Fiction Preempts

Touchstone editor-in-chief Trish Todd has preempted what she says is the next big novel about India, in the tradition of The Far Pavilions and The Jewel in the Crown, via Clare Alexander, who sold U.S. rights. The book is East of the Sun by British author Julia Gregson, and it presents the intertwining stories of a chaperone and her three charges who set sail for India in 1926, in the midst of the Fishing Fleet—the name given to the legions of women who went to India in search of husbands, bringing their secrets and hopes but very little knowledge of the kind of life that waited for them. Pub date is summer 2009; the deal also includes the author's first novel, The Water Horse, which Touchstone will publish in trade paperback at an undetermined date. Orion was the U.K. publisher for Horse.

At Putnam, Amy Einhorn preempted Harry Dolan's Bad Things Happen from Victoria Skurnick at Levine Greenberg in a two-book, world rights deal. The novel finds a mysterious man beginning an affair with his best friend's wife, then happening upon three dead bodies; the book is described as reminiscent of Raymond Chandler, with shades of Harlan Coben.

How to Improve

Crown exec editor Heather Jackson preempted world rights to Debbie Tenzer's first book, Making This World a Better Place, in a deal with Bonnie Solow. Tenzer, the force behind the popular Web site DoOneNiceThing.com, will provide ideas and stories on how anyone, whatever his time or resources, can find a way to do something nice each week. Pub date is spring 2009.

At Shambhala, Eden Steinberg acquired the next book by suburban mom and Zen Buddhist priest Karen Maezen Miller, Hand Wash Cold: Care Instructions for an Ordinary Life, via Ted Weinstein, who sold North American rights.
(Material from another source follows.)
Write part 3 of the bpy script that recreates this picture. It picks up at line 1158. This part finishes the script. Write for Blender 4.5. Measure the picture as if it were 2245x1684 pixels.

Momma Zen author Miller will combine 13th-century Zen master Dogen Zenji's summation of the spiritual path with her own modern life story to reveal the continuous opportunities for transformative wisdom in the gritty imperfection of life at hand.

More from Podhoretz

Gerry Howard and Dan Feder at Doubleday have acquired world English rights to Norman Podhoretz's Why Jews Are Liberals via Glen Hartley at Writers Representatives. The follow-up to World War IV, this part-history, part-polemic, part-memoir rejects the usual self-congratulatory explanations in favor of a hypothesis based on tensions within the Jewish community and the Jews' experience in Europe and America during the 20th century. Pub date is spring 2010.

Writers at War

Harmony exec editor John Glusman bought world rights to The Ariadne Objective by Wes Davis via Neil Olson. It tells the story of British Special Operations forces on Crete in WWII who, aided by the Greek resistance, brazenly kidnapped the German general in command of land forces, and stars some of the leading literary lights of the day—Evelyn Waugh, Roald Dahl, Lawrence Durrell and Patrick Leigh Fermor. Davis served for three years as assistant to the director of excavations at Kavousi in eastern Crete, just north of where SOE landed supplies for this daring exploit. Publication is slated for 2011.

MacAdam/Cage Debut

Khristina Wentzinger at MacAdam/Cage bought North American rights to Rachel Sherman's first novel, Shooting the Gap, via Emilie Stewart. Sherman's portrait of suburban angst explores the ripple effects of mental illness on a family and the differences in mating and marriage over three generations of women. Sherman's collection of stories, The First Hurt, was published by Open City in 2006. Pub date is 2009.